------ THE DATA ------

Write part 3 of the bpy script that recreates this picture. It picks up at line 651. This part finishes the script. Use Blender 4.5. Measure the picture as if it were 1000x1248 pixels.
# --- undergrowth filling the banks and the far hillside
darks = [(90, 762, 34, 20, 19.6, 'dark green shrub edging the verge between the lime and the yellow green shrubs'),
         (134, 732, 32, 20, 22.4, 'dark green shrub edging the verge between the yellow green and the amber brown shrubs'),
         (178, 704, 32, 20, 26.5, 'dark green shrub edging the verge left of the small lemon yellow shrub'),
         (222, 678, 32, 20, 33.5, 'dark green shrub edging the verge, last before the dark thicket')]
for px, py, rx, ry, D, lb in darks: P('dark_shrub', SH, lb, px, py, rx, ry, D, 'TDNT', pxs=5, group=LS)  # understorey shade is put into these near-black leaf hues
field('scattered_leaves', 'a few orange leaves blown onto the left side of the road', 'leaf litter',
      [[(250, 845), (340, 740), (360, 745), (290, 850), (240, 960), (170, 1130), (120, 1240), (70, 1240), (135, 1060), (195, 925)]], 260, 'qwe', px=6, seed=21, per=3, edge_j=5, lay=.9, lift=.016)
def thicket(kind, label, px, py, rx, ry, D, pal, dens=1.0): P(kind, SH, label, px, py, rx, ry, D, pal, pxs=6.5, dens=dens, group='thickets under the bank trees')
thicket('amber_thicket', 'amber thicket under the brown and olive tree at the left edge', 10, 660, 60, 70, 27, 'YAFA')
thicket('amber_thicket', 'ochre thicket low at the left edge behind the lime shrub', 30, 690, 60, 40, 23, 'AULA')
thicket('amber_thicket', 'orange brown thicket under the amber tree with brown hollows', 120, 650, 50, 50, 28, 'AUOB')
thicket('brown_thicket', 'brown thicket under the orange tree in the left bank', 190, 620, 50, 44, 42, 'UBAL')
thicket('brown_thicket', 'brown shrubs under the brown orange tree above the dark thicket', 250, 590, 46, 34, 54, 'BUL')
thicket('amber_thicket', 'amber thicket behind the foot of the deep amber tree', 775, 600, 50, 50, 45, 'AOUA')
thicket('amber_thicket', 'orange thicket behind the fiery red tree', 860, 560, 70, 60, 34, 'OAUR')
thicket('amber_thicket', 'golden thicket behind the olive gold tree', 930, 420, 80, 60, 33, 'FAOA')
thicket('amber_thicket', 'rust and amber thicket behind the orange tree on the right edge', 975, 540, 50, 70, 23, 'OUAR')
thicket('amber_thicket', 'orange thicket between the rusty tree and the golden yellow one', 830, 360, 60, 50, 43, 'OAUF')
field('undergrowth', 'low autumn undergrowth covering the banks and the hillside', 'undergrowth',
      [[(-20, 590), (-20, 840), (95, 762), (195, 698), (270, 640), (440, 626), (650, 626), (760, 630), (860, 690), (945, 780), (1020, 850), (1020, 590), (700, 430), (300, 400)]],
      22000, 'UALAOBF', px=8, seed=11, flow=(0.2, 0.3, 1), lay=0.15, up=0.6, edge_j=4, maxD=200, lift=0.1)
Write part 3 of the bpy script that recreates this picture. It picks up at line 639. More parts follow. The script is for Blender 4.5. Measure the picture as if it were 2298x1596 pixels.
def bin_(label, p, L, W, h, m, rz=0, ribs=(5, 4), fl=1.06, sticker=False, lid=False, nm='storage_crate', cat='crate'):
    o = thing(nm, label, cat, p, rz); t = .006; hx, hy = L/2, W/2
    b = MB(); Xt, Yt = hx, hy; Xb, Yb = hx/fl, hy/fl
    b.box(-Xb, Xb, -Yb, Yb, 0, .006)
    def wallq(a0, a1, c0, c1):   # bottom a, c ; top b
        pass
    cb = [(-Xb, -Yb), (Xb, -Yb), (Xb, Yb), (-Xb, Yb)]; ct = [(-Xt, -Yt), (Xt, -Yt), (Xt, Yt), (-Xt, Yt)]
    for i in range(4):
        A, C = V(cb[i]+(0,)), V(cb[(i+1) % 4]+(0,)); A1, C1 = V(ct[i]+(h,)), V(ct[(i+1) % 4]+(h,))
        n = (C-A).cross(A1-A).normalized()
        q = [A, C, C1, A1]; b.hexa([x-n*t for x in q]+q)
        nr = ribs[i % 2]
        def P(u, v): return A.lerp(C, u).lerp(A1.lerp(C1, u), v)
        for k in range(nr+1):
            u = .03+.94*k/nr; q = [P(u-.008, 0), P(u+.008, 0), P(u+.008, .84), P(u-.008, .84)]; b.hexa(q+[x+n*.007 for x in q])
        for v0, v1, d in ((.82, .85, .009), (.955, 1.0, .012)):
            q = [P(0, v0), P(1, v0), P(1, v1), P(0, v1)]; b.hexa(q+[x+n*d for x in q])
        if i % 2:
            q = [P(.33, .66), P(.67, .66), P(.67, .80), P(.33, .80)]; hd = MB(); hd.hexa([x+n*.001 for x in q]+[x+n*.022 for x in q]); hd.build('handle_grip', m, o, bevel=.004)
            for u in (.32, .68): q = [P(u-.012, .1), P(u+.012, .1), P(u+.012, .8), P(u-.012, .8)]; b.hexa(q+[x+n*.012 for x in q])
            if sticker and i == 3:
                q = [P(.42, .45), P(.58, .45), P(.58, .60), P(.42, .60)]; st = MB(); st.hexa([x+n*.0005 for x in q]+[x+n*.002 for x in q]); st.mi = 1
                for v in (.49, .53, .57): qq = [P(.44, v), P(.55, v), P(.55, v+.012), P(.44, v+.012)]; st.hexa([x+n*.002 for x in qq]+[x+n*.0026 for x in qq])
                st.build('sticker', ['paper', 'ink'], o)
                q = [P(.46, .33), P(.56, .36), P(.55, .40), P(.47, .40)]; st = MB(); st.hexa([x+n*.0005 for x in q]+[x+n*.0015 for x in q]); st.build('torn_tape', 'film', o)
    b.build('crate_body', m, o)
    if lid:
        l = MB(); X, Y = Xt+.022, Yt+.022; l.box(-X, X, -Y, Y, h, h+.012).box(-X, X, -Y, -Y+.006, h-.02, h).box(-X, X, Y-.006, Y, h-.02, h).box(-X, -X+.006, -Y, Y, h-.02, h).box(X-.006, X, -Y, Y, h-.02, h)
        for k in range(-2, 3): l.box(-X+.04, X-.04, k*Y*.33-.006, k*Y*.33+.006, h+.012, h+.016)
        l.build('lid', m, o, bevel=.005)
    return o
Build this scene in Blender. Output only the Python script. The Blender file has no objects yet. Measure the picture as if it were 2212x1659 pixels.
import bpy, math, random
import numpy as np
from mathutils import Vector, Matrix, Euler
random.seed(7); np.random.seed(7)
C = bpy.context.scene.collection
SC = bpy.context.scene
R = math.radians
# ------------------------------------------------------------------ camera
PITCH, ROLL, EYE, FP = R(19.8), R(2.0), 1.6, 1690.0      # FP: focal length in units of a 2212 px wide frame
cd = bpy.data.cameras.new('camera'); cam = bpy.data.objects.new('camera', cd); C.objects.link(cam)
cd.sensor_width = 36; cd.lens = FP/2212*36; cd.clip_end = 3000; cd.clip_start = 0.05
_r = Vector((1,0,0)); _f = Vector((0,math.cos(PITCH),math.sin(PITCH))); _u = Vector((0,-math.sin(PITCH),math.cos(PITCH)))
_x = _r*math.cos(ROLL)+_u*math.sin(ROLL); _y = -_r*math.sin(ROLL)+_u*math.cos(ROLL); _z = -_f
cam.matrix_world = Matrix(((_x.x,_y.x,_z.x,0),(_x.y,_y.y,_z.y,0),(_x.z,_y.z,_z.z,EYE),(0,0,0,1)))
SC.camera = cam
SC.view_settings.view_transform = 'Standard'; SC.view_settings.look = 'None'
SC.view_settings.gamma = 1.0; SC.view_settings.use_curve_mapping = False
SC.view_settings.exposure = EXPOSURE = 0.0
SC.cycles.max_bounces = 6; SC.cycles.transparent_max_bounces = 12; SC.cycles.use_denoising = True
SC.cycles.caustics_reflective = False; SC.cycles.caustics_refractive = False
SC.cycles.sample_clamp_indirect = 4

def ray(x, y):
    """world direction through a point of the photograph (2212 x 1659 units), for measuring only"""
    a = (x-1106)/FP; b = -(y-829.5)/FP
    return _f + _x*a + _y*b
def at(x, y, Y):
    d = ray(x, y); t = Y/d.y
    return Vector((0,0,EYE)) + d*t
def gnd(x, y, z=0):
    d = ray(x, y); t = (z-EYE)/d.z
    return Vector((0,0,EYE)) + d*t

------

== EXERCISE INSTRUCTIONS ==
Copy each line in the data that holds the word "only".

== ANSWER BELOW ==
Build this scene in Blender. Output only the Python script. The Blender file has no objects yet. Measure the picture as if it were 2212x1659 pixels.
    """world direction through a point of the photograph (2212 x 1659 units), for measuring only"""